While other kids were reading, I was listening. I’d ask teachers questions, hang on to every word, and then make things up on the spot when it was my turn to write or speak. I couldn’t read my own handwriting, but I could remember what I’d heard and what others had said and be able to incorporate the room, the theater. By Year Nine, I taught myself to read. Not the usual way, more by recognising patterns, shapes, and flow. My brain learned to join the dots. To see patterns others might skip over. That’s still how I work today, connecting ideas, reframing information, finding angles that reveal something new.


It gave me belief. The belief that I could learn whatever I put my mind to. 

I was lucky enough to go to university, I fell in love with history, or rather the power of story to shape the way we see and move through the world. My results were all over the place. Some lecturers thought I was lazy, rare ones gave me A’s. One day, a professor called me in and said, “You’re one of the bright ones.” She also said she thought I had dyslexia. I admitted I had my suspicions, but was too shy, embarrassed and  maybe too proud, to ask for help.


She told me it was a miracle I’d made it that far, and then she asked, “Have you ever thought about media?”
That one question changed everything.


I ran with it. I started a small community newspaper with a friend that helped everyday people, artists, writers, neighbours, tell their stories. It was really a way for young people to feel like their perspectives mattered. We’d format their work like newsprint, pairing poems with politics, perspectives with play. It was messy, creative, and alive.

That’s where my love of story deepened and where PUR was born.
 

Because the truth is, we’re surrounded by information but very little understanding or connection to the information.

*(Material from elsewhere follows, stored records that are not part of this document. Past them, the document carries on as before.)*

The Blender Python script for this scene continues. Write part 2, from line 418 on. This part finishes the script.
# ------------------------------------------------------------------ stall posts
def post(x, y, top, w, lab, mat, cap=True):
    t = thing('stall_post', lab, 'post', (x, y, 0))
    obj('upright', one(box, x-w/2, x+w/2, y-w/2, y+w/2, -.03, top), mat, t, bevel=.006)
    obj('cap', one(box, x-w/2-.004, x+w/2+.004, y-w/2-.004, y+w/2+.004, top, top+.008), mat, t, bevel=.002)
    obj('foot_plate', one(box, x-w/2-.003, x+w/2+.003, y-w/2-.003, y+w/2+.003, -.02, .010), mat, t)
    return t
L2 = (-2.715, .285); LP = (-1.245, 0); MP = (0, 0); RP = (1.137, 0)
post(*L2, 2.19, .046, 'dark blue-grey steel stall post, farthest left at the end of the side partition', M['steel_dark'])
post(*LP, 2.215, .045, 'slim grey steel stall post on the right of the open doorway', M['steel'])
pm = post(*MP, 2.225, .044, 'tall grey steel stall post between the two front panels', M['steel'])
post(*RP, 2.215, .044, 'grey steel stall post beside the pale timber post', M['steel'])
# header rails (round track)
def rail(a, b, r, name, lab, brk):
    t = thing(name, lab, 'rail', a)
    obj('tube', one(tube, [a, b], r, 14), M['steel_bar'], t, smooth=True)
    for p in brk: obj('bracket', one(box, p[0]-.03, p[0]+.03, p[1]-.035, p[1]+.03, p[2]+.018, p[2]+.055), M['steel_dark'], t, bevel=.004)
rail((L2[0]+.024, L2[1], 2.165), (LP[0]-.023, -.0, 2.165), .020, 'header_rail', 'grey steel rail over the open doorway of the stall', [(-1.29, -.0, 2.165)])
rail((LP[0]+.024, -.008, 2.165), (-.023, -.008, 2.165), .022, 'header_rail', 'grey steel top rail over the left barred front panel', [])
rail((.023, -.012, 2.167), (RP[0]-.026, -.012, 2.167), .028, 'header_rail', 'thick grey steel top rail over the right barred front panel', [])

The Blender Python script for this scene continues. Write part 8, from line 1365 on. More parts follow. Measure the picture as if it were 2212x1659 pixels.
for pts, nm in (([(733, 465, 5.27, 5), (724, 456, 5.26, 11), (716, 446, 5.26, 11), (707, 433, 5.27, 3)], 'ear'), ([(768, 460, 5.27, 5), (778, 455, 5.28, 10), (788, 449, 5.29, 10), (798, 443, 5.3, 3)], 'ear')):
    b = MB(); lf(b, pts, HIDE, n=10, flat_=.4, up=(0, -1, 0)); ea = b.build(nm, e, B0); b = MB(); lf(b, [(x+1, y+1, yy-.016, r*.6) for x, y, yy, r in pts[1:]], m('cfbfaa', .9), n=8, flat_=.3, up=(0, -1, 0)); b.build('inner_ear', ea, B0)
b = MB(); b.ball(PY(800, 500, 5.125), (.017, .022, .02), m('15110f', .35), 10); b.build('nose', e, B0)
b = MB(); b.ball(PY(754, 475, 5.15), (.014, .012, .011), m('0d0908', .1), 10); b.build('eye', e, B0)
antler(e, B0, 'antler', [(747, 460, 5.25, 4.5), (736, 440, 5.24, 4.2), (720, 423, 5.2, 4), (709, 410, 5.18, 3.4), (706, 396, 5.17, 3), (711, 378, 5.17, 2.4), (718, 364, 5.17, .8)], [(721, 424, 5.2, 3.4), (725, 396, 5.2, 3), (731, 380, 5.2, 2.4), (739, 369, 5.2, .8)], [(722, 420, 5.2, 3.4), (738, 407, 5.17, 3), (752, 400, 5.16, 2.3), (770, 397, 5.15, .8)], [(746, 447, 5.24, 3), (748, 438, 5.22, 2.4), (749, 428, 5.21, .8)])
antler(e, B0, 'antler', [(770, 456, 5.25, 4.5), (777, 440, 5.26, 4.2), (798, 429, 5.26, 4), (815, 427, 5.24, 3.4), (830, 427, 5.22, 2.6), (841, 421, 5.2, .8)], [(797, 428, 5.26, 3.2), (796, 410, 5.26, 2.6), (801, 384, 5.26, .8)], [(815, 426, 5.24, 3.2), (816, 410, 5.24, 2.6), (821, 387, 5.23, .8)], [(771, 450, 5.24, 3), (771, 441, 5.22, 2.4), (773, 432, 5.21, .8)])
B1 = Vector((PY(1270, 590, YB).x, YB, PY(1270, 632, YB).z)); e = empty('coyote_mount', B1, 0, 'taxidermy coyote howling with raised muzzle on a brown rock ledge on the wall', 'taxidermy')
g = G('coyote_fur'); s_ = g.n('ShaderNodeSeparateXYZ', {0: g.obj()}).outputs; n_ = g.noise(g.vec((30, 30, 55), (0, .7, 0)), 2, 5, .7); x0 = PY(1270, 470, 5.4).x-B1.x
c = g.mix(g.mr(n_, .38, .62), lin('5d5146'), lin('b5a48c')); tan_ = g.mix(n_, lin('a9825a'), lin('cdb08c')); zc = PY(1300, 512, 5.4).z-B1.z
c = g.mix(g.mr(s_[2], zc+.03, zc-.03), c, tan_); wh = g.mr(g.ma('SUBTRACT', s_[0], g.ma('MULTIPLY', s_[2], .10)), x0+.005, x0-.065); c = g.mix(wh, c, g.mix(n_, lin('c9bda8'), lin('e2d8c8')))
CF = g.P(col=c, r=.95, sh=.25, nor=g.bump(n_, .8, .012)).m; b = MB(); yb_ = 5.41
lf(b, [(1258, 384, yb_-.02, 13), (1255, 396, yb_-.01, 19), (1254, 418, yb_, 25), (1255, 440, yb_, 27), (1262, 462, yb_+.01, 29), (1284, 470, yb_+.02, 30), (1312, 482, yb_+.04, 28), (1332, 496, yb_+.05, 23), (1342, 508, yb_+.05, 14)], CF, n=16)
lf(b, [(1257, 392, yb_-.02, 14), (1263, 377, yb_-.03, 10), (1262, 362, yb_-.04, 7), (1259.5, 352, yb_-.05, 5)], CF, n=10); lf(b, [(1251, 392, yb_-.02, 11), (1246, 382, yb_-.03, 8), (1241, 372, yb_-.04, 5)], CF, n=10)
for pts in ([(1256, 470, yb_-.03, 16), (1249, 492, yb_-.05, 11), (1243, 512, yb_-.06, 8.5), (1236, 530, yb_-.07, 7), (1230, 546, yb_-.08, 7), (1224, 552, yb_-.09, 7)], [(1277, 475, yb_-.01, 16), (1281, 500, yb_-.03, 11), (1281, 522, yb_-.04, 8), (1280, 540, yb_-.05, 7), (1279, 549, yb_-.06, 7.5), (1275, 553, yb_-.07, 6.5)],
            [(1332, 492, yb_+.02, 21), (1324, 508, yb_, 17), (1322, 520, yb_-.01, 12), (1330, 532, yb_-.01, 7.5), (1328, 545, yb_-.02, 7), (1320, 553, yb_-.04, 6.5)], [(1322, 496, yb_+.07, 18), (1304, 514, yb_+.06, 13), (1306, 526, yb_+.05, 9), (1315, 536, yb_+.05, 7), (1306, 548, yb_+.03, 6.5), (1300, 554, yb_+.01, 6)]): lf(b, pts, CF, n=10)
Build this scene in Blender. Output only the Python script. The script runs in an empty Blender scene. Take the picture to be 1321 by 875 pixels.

 Academia creates knowledge that rarely reaches the people who need it most. Policy shapes lives without being shaped by them. And products that lack humanity fail to connect.


PUR grew from the idea that story isn’t just how we share information, it’s how we understand it.
Today, we help organisations translate complex knowledge, policy, research, and expertise into narrative-based learning and communication that people actually remember and use.


We bridge the gap between knowledge and understanding, combining narrative design, co-creation, and technology to help information stick and stay with the intended audience. 


Because the challenge today isn’t information, it’s connection.
And story is still the most powerful way we know to create it.


That’s how I learned to learn.
And it’s still how we help others make sense of their world today.

Today I run  PUR as independent narrative focused consultancy/production house.

Helping organisations find and define the story that connects their work to the people it’s meant to serve.